When it comes into effect on 1 March 2021, it means the customer receiving the service will have to pay the VAT due to HMRC instead of paying the supplier.
It will only apply to individuals or businesses registered for VAT in the UK (although it will not apply to consumers).
This will affect you if you supply or receive specified services that are reported under the Construction Industry Scheme (CIS).
Whilst these changes have been delayed, it is important to remember that they are still very likely to come into effect next year. Businesses are urged to use this period of grace to make sure they are fully prepared. In particular, concern is raised about the new timing of the scheme’s introduction as it is very close to the 31 March 2021 deadline for paying the VAT arrears deferred during the VAT payment holiday (between 20 March and 30 June 2020).
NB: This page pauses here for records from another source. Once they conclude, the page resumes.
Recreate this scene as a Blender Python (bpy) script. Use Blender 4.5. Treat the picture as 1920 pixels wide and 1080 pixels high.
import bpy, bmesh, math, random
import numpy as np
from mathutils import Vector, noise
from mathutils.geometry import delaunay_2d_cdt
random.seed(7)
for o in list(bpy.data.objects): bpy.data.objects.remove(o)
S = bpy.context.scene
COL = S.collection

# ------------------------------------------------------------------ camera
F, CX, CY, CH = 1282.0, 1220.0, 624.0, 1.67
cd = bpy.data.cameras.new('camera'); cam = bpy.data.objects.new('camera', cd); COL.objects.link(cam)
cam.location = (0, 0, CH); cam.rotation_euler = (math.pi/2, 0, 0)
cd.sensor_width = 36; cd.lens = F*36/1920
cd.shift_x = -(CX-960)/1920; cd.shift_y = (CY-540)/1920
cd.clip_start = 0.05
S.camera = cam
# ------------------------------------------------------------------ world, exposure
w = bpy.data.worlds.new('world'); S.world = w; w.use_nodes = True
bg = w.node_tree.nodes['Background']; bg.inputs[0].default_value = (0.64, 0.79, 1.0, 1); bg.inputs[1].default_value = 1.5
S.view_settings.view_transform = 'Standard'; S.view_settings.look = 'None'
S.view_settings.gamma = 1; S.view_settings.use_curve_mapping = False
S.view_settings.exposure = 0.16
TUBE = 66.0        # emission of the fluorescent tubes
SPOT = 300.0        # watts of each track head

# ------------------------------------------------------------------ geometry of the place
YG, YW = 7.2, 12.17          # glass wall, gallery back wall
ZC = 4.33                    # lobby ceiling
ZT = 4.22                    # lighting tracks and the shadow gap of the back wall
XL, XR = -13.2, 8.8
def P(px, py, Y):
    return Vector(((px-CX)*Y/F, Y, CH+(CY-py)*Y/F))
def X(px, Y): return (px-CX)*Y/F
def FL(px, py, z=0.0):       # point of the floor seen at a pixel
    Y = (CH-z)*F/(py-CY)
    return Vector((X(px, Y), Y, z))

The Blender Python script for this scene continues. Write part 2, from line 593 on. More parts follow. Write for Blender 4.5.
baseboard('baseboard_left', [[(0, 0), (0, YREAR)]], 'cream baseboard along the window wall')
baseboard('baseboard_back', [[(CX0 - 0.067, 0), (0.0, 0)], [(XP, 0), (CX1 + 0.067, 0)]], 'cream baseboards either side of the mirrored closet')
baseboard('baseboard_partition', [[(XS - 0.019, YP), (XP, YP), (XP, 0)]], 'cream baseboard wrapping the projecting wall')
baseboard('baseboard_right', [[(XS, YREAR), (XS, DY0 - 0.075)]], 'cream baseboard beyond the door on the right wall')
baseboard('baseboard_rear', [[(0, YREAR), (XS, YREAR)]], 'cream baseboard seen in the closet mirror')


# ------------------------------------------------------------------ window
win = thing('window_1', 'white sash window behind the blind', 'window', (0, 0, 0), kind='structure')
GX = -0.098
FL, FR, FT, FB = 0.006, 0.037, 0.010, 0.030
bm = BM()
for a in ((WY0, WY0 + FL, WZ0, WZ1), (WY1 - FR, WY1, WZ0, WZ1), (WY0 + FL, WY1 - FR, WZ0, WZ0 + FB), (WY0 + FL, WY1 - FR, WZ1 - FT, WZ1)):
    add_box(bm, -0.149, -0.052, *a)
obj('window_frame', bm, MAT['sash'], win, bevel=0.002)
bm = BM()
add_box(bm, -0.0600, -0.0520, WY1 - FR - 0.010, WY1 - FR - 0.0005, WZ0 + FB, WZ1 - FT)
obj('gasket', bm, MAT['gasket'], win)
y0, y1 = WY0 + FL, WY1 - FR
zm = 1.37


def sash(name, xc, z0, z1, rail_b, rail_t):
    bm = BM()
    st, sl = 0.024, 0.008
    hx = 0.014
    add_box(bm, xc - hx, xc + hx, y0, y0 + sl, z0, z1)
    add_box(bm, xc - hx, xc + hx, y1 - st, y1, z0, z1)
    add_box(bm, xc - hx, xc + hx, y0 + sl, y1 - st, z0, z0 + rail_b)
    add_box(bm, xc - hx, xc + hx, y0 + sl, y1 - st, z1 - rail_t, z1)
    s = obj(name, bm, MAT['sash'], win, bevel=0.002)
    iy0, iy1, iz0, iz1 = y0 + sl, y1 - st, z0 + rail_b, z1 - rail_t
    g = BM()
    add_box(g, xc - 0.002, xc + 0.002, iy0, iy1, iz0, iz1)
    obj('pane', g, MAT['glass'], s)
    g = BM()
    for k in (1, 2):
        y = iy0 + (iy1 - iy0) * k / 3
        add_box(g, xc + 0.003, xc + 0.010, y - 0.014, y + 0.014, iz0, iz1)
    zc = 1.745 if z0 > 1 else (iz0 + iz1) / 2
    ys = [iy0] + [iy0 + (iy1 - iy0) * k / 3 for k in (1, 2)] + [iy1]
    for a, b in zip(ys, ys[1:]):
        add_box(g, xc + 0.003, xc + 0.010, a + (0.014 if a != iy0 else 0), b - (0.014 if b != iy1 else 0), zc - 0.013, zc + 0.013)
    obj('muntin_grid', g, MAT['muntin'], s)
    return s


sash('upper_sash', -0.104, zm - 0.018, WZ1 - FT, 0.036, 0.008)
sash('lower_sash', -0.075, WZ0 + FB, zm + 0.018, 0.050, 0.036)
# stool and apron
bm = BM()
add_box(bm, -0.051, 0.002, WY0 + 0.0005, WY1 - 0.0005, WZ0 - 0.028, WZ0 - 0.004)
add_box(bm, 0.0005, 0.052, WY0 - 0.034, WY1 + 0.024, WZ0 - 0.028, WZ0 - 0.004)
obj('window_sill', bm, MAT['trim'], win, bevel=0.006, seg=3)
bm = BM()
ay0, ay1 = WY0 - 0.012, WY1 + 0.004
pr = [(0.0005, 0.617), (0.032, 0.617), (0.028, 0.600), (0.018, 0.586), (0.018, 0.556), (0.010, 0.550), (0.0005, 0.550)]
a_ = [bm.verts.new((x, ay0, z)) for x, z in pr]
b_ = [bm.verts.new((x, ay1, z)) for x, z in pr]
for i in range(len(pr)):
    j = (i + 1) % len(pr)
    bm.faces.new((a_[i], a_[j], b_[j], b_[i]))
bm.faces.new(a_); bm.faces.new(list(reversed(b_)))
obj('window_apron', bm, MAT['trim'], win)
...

As such there is the risk of pressure on businesses cash flow as they get to grips with the new scheme and make up payments previously deferred. Therefore, it is important to consider the cashflow implications relating to the introduction of the new scheme.
Depending on the impact of the scheme on your business, there may also be a need to consider the timing of your VAT returns. Businesses that currently submit a quarterly VAT return may want to consider submitting a monthly VAT return instead, to help cashflow, if they are likely to be in receipt of recovered input tax.
Whilst the scheme’s introduction has been delayed by ten months, we would recommend that those who may be affected consider its impact beforehand to safeguard against any potential financial pitfalls.